__TASK__: Go through the listing and return every line with "script" in it.

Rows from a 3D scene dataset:

◇ ◇ ◇

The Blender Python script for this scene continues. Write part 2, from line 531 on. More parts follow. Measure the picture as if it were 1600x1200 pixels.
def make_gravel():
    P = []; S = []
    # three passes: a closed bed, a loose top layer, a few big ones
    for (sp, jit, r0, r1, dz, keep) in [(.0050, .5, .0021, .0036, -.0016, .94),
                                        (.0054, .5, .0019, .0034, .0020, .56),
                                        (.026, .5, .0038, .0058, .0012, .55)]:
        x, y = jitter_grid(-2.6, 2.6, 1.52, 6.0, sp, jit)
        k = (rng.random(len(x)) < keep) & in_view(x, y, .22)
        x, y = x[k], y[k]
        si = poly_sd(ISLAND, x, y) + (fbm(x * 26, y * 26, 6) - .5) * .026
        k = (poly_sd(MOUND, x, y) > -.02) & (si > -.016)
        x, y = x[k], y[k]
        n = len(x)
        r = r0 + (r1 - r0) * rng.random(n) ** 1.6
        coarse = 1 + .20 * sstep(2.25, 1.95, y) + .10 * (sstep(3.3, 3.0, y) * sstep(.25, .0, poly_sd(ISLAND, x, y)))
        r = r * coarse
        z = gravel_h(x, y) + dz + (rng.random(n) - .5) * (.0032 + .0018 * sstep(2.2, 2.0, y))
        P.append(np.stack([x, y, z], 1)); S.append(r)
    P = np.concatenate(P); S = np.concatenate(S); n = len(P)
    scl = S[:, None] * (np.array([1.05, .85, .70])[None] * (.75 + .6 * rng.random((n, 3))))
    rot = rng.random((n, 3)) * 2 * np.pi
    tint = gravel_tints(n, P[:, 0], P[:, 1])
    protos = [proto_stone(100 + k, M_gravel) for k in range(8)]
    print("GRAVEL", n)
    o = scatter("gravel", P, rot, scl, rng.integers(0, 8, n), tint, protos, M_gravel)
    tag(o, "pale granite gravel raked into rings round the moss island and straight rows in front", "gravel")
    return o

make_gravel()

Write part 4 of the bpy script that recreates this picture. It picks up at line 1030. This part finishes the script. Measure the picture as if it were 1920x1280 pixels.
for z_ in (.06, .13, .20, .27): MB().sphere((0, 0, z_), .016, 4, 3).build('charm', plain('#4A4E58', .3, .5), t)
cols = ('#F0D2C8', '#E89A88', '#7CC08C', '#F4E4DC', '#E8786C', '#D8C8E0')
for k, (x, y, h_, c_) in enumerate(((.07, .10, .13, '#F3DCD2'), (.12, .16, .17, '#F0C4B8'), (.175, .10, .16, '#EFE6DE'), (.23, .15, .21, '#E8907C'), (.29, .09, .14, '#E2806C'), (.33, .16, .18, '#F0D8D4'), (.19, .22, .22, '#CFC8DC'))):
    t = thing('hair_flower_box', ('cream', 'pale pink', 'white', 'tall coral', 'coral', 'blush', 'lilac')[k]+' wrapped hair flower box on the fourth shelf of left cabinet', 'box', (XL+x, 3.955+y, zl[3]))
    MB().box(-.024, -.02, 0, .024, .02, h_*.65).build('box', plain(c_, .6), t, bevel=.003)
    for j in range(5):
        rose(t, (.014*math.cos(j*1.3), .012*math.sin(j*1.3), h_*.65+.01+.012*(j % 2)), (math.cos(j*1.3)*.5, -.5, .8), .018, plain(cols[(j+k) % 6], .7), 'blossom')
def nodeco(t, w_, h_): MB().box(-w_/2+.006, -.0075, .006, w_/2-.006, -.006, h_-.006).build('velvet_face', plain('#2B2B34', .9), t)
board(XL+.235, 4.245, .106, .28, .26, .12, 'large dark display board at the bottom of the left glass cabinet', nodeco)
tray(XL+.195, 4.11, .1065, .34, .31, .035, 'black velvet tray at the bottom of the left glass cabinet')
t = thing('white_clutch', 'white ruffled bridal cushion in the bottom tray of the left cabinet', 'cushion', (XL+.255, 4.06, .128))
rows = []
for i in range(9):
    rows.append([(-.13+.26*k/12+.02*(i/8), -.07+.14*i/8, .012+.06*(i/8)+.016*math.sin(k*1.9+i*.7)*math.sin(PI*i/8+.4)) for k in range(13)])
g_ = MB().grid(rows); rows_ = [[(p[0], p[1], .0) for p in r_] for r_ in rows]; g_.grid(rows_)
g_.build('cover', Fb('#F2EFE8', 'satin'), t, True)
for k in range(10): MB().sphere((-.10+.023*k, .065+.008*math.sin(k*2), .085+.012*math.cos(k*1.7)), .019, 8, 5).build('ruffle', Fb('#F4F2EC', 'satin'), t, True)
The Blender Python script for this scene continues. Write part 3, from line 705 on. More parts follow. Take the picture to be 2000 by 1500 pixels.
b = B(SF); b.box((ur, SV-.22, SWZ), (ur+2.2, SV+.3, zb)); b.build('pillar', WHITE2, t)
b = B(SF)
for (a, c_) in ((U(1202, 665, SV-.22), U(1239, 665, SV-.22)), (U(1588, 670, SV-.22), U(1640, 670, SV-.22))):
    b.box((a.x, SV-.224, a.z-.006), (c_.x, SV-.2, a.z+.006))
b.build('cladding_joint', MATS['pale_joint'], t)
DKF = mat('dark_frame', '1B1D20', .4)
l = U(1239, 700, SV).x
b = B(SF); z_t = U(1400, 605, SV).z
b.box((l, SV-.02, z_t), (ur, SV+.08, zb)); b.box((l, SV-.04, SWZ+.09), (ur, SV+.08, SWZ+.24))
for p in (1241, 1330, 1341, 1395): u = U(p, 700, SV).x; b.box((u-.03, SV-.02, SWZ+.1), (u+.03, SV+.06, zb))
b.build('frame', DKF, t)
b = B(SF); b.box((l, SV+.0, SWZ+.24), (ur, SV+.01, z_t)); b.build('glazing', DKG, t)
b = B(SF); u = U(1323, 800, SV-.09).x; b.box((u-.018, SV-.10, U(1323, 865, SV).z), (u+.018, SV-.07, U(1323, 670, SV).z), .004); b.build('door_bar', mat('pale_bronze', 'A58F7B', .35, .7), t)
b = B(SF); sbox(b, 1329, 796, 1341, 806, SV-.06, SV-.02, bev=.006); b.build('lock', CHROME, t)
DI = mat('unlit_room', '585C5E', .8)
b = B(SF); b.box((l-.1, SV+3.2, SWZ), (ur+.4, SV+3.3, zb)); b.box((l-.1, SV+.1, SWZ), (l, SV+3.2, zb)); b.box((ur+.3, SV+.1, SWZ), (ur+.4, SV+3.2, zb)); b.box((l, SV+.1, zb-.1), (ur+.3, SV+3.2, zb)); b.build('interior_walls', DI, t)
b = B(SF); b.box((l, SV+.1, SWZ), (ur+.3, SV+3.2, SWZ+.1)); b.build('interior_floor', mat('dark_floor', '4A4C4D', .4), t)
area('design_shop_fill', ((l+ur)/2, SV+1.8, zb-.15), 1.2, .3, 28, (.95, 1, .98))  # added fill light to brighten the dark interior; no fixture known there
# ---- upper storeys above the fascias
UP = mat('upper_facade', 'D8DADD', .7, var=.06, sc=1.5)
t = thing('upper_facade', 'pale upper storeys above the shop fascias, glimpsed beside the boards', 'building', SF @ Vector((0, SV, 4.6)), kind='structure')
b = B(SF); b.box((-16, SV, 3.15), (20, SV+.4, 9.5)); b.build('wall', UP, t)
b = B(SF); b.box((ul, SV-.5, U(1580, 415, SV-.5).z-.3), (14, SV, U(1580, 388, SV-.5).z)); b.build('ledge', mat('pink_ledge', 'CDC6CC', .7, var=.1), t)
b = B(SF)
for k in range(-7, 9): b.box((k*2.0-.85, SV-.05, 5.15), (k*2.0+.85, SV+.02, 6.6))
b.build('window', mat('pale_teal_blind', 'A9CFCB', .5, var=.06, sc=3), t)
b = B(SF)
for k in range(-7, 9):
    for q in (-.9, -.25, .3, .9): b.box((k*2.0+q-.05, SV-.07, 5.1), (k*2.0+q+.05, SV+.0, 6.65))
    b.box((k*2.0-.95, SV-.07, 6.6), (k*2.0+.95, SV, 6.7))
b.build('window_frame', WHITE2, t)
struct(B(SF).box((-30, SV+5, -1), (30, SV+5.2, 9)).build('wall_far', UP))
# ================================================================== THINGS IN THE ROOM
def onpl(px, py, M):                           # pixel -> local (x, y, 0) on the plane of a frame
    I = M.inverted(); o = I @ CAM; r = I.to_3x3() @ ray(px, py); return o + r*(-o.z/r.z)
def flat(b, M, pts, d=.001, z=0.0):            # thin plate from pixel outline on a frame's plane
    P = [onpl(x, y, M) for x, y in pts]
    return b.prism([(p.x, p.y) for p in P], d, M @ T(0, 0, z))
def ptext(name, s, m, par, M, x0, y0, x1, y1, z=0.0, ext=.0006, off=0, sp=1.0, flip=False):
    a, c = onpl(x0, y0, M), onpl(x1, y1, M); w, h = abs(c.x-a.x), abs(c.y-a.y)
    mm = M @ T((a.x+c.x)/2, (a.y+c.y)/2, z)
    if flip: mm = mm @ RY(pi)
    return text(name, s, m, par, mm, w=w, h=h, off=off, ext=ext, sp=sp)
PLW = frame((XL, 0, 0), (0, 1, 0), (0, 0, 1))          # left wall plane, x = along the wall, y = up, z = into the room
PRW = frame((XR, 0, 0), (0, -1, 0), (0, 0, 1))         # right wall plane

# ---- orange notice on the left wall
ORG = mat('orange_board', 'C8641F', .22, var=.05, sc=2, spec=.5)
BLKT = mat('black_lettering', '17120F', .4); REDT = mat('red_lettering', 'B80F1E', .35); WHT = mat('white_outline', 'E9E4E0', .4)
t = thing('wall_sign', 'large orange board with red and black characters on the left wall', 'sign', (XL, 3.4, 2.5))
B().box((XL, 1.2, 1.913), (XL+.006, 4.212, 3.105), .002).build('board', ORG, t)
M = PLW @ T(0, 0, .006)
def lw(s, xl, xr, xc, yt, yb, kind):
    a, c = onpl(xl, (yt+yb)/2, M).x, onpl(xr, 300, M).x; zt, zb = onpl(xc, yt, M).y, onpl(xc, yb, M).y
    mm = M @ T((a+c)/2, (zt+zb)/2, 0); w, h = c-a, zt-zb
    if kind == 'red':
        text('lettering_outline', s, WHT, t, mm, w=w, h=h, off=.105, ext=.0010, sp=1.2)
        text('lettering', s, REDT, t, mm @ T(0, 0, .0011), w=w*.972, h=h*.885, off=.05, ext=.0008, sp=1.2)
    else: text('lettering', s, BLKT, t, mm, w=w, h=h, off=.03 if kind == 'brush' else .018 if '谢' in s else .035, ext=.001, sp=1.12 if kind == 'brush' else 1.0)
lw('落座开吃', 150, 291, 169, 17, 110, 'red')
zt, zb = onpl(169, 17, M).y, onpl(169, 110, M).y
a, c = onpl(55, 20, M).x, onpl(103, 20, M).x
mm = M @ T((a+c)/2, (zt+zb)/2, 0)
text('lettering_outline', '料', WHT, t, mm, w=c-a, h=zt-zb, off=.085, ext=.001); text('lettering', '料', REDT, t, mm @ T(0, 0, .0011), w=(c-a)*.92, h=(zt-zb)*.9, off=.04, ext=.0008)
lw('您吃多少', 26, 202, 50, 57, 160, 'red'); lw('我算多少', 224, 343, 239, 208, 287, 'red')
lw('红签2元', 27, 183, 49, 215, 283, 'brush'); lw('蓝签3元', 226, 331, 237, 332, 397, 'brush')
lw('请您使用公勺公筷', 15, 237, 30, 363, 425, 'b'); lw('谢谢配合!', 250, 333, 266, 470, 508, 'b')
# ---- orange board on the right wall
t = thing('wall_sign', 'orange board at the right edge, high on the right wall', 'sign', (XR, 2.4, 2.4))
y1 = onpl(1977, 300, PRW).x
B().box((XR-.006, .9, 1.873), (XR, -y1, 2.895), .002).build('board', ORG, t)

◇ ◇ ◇

__SOLVED PROBLEM__:
The Blender Python script for this scene continues. Write part 2, from line 531 on. More parts follow. Measure the picture as if it were 1600x1200 pixels.
Write part 4 of the bpy script that recreates this picture. It picks up at line 1030. This part finishes the script. Measure the picture as if it were 1920x1280 pixels.
The Blender Python script for this scene continues. Write part 3, from line 705 on. More parts follow. Take the picture to be 2000 by 1500 pixels.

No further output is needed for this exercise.